Identifying three key areas that require urgent attention, he pointed out that much is yet to be done on increasing the number of companies trading; raising market capitalisation and expansion of other boards for specific business sectors.
Touching on the first, Cabraal stressed it is imperative to up the number of shares traded in the market.
“I have been here long enough to know that the numbers traded in this wonderful stock exchange has remained almost stagnant for so many years. We are around 200 (companies) something, and we have been in this number for the past 30 years. In the next five years we would like to see the number going up to 500,” he said at the event that was graced by Prime Minister Mahinda Rajapaksa as the chief guest.
With regard to market capitalisation that currently hovers around US$ 12.5 billion, a contraction of about 50 percent from 2014 levels, Cabraal said come 2025, the capitalisation should reach to at least US$ 60 billion.
“We need to grow this market again. This is vital. If you want the government to come here and use it as a repository for funds, you have got to also be able to provide that. If the capitalisation is at US$ 12.5 billion, I don’t think you can do that. So set your sights high,” he told the SEC and CSE officials.
While stressing the need to bring in sufficient capital to support the market, which in turn would allow the conceptualisation of new instruments, Cabraal highlighted the importance of other boards targeting certain specific business sectors such as startups, tech firms and SMEs.
Reflecting similar sentiments, SEC Chairman Viraj Dayaratne noted that while digitisation creates that paradigm shift towards the development of the market, that by itself is not adequate and there is much more to be done.
“We need to think out of the box…by making use of this opportunity to appeal to the large companies in Sri Lanka which are yet to list - come forward and list your companies in the Colombo Stock Exchange. We need to increase the depth and the breadth of the market,” he said.
Touching on the improved role of the SEC was its Director General Chinthaka Mendis who highlighted that the SEC can no longer be restricted to its traditional role of market regulator and take the conventional approach to boost investor confidence.

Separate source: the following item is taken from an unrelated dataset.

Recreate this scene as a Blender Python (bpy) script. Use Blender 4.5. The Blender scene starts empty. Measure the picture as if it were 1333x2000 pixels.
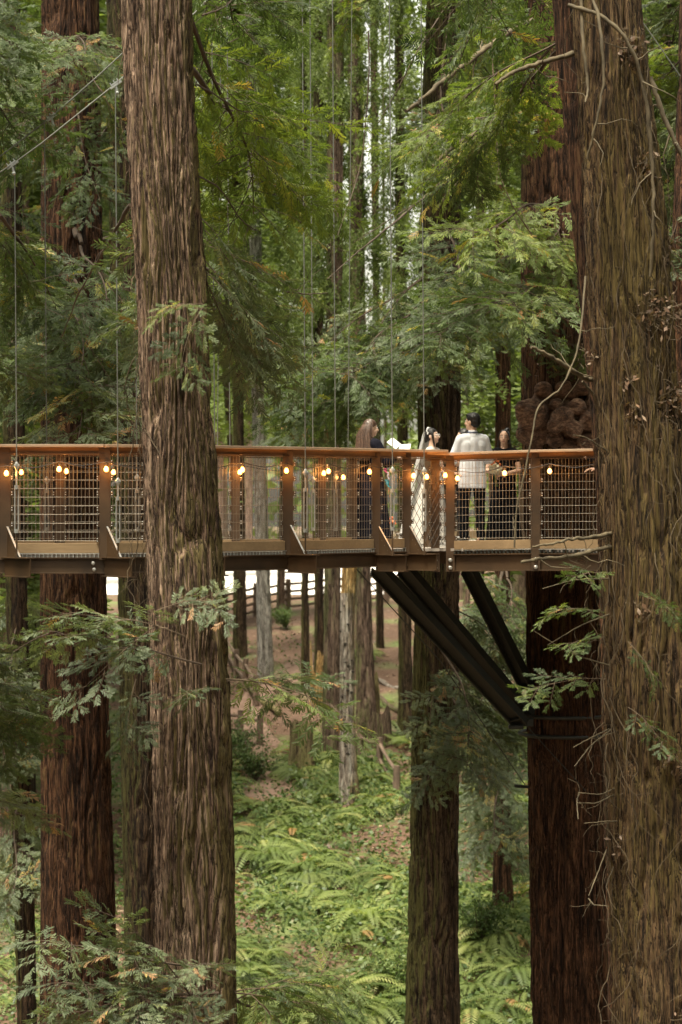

“The SEC has been particularly busy over the past few months, starting with the feasibility study of the entire stock market. We have been focusing on technical and regulatory reforms vis-à-vis to make our market business-friendly, particularly to make our market attractive for local and foreign investors,” he said. Meanwhile, CSE Chairman Dumith Fernando opined that market stakeholders’ stars seem to be finally aligned with the fast track development embarked in collaboration with the regulator.
“We will rise to the challenge of playing the role expected from us, fully and comprehensively, to enable capital mobilization for your ambitious economic plans for mother Lanka. The best is yet to come,” he said.